Rechtliche Beurteilung

[8] Nach ständiger Rechtsprechung ist das Rechtsmittel gegen einen Beschluss des Gerichts zweiter Instanz auf Zurückweisung eines Rekurses ein Revisionsrekurs iSd § 528 ZPO, der nur unter dessen Voraussetzungen, insbesondere Vorliegen einer erheblichen Rechtsfrage, anfechtbar ist (RS0044501). Eine solche Rechtsfrage macht der Revisionsrekurs hier geltend, weil das Rekursgericht die Frage der Rechtsmittellegitimation nicht im Einklang mit der höchstgerichtlichen Rechtsprechung beurteilt hat. Der Revisionsrekurs ist daher zulässig und im Sinne des Spruchs auch berechtigt.

[9] 1. Der Schuldner erlangt mit Rechtskraft des Beschlusses, mit dem das Abschöpfungsverfahren eingeleitet wird, wieder seine frühere Rechtsstellung (§ 200 Abs 4 erster Satz IO, § 59 IO). Er ist in seiner persönlichen Handlungsfähigkeit dann nicht mehr beschränkt. Es besteht damit auch keine Rechtsgrundlage für eine gerichtliche Genehmigung von beabsichtigten Rechtsgeschäften, die der Schuldner nach Aufhebung des Konkurses abschließen will oder abschließt.

[10] Soweit der Schuldner nach § 210 Abs 1 Z 2 IO erworbenes Vermögen herauszugeben hat, obliegt dessen Verwertung nach § 203 Abs 2 IO grundsätzlich dem bestellten Treuhänder, der sie aber dem Schuldner (wie im vorliegenden Fall nach dem Antragsvorbringen zumindest schlüssig geschehen) übertragen kann. Die danach gesetzten Verwertungshandlungen des Schuldners bedürfen aber zu ihrer Wirksamkeit der Zustimmung des Treuhänders (§ 203 Abs 2 IO; Kodek, Privatkonkurs3 Rz 14.131).

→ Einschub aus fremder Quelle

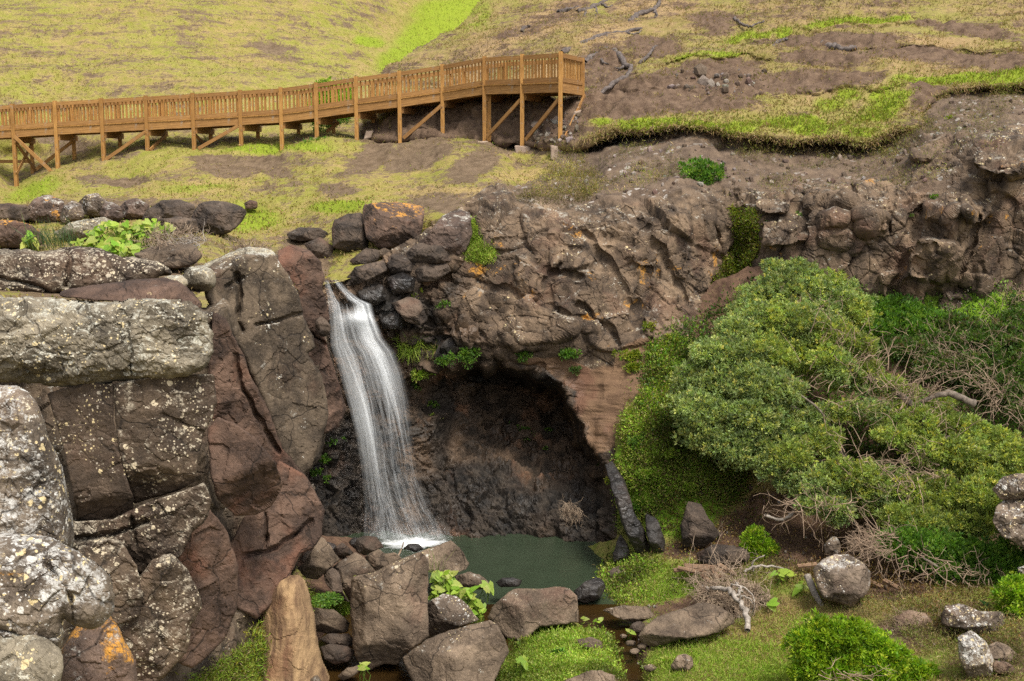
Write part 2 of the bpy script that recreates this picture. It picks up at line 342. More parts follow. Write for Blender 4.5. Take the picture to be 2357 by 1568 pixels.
def cliffmat():
    """headwall: R wet and dark, G tan sandstone, B loose earth and rubble"""
    m, nt = newmat('cliff_face'); p = pos(nt); (r, g, b), al, _ = attr(nt)
    col, h = rockcol(nt, p, (.052, .036, .025), (.212, .146, .092), lich=.40, spots=.5, orange=.3, redam=.35, streak=.75, lcol=(.4, .37, .31))
    n = noi(nt, p, 3, 8, .7)
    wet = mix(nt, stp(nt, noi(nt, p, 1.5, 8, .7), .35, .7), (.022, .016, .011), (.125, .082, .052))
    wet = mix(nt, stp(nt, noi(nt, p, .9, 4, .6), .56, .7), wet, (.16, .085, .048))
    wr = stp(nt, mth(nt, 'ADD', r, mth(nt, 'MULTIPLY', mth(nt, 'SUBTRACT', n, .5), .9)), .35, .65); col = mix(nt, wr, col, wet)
    q = nd(nt, 'ShaderNodeMapping', {'Vector': warp(nt, p, .6, 1.1), 'Rotation': (.25, math.radians(22), 0), 'Scale': (1.6, 1.6, 3.2)}).outputs[0]
    lay = noi(nt, q, .8, 9, .7, .6)
    sand = mix(nt, stp(nt, lay, .15, .85), (.095, .054, .032), (.20, .122, .068))
    sand = mix(nt, stp(nt, noi(nt, p, .8, 3), .5, .65), sand, (.12, .062, .037))
    gr = stp(nt, mth(nt, 'ADD', g, mth(nt, 'MULTIPLY', mth(nt, 'SUBTRACT', n, .5), .5)), .4, .6); col = mix(nt, gr, col, sand)
    soil = mix(nt, stp(nt, noi(nt, p, 2.5, 9, .7), .3, .7), (.066, .044, .03), (.155, .108, .071))
    v = nd(nt, 'ShaderNodeTexVoronoi', {'Vector': warp(nt, p, 6, .1), 'Scale': 5.5}); sc = nd(nt, 'ShaderNodeSeparateColor', {0: v.outputs['Color']})
    st = mth(nt, 'MULTIPLY', stp(nt, mth(nt, 'SUBTRACT', mth(nt, 'MULTIPLY', mth(nt, 'POWER', sc.outputs[0], 1.5), .6), v.outputs['Distance']), 0, .08), stp(nt, noi(nt, p, .9, 4), .47, .6))
    soil = mix(nt, mth(nt, 'MULTIPLY', st, .8), soil, mix(nt, sc.outputs[1], (.2, .17, .14), (.42, .38, .34)))
    br = stp(nt, mth(nt, 'ADD', b, mth(nt, 'MULTIPLY', mth(nt, 'SUBTRACT', n, .5), .9)), .38, .62); col = mix(nt, br, col, soil)
    h = mth(nt, 'ADD', h, mth(nt, 'MULTIPLY', mth(nt, 'MULTIPLY', lay, gr), .5)); h = mth(nt, 'ADD', h, mth(nt, 'MULTIPLY', mth(nt, 'MULTIPLY', st, br), .4))
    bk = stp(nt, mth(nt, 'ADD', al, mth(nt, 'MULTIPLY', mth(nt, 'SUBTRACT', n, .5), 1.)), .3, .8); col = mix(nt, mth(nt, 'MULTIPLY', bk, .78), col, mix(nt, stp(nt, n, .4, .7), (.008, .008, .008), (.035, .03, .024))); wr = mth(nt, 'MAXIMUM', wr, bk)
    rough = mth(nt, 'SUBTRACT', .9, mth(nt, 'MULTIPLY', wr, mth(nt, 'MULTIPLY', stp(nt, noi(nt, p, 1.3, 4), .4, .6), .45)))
    bsdf(nt, col, rough, h, .6, .05, .3); return m
m_cliff = cliffmat()

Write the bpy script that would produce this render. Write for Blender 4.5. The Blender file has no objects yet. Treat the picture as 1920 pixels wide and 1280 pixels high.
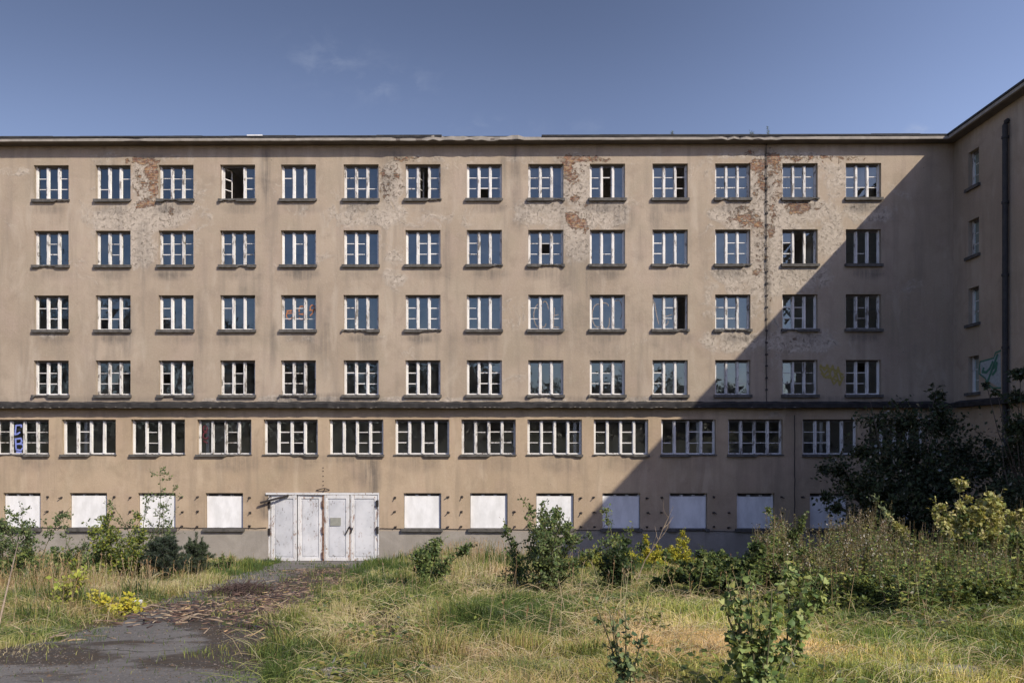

[11] Eine gerichtliche Genehmigung solcher Verwertungshandlungen ist im Gesetz nicht vorgesehen.

[12] 3. Zutreffend hat das Rekursgericht erkannt, dass das Gesetz dem Anspruch der Gläubiger auf Einhaltung der nach § 210 Abs 1 Z 2 und 4 IO den Schuldner treffenden Verpflichtung, während der Rechtswirksamkeit der Abtretungserklärung von Todes wegen erworbenes Vermögen anzunehmen und herauszugeben, grundsätzlich durch das Antragsrecht nach § 211 Abs 1 Z 2 IO auf vorzeitige Einstellung des Abschöpfungsverfahrens Rechnung trägt. Bis zur rechtskräftigen Entscheidung über einen solchen Antrag ist der Beschluss über die Beendigung und Restschuldbefreiung auszusetzen (§ 213 Abs 1 IO). Die Revisionsrekurswerberin hat von der Möglichkeit eines Einstellungsantrags auch Gebrauch gemacht. Eine Entscheidung darüber ist noch nicht erfolgt, es wird darin aber zu beurteilen sein, ob die Schuldnerin ihre Pflicht nach § 210 Abs 1 Z 2 und 4 IO erfüllt hat.

[13] 3. Der angefochtene Beschluss des Erstgerichts ist im Abschöpfungsverfahren nicht vorgesehen.

[14] Grundsätzlich sind im zivilgerichtlichen Verfahren ergangene Beschlüsse immer anfechtbar, wenn ihre Anfechtung nicht ausdrücklich ausgeschlossen ist. Das muss auch für vom Gericht gefasste Beschlüsse, die gesetzlich nicht vorgesehen sind, gelten, sofern die Zulässigkeit der Anfechtung nicht mangels Beschwer zu verneinen ist (RS0122109). Rechtsmittelausschlüsse sind einschränkend zu interpretieren (4 Ob 9/17b; RS0057289).

[15] Ein Rechtsschutzinteresse an der Bekämpfung des erstgerichtlichen Beschlusses ist hier bei der Gläubigerin schon allein dadurch begründet, dass zumindest denkbar ist, dass seine Rechtskraft dem Erfolg ihres offenen Einstellungsantrags entgegen stehen könnte (vgl 8 Ob 38/07g). Der Beschluss nimmt die im Verfahren über den Einstellungsantrag zu treffende rechtliche Beurteilung des angestrebten Vergleichs im Hinblick auf die Obliegenheit nach § 210 Abs 1 Z 4 IO bereits inhaltlich vorweg. Aus Gründen der Rechtssicherheit ist unter diesen Umständen die Beschwer der betroffenen Gläubigerin und damit die Anfechtbarkeit der erstgerichtlichen Entscheidung zu bejahen.

[16] 4. Dies führt zu dem Ergebnis, dass dem Revisionsrekurs Folge zu geben und in Abänderung des Beschlusses des Rekursgerichts der Genehmigungsbeschluss des Erstgerichts mangels einer gesetzlichen Grundlage ersatzlos zu beheben war.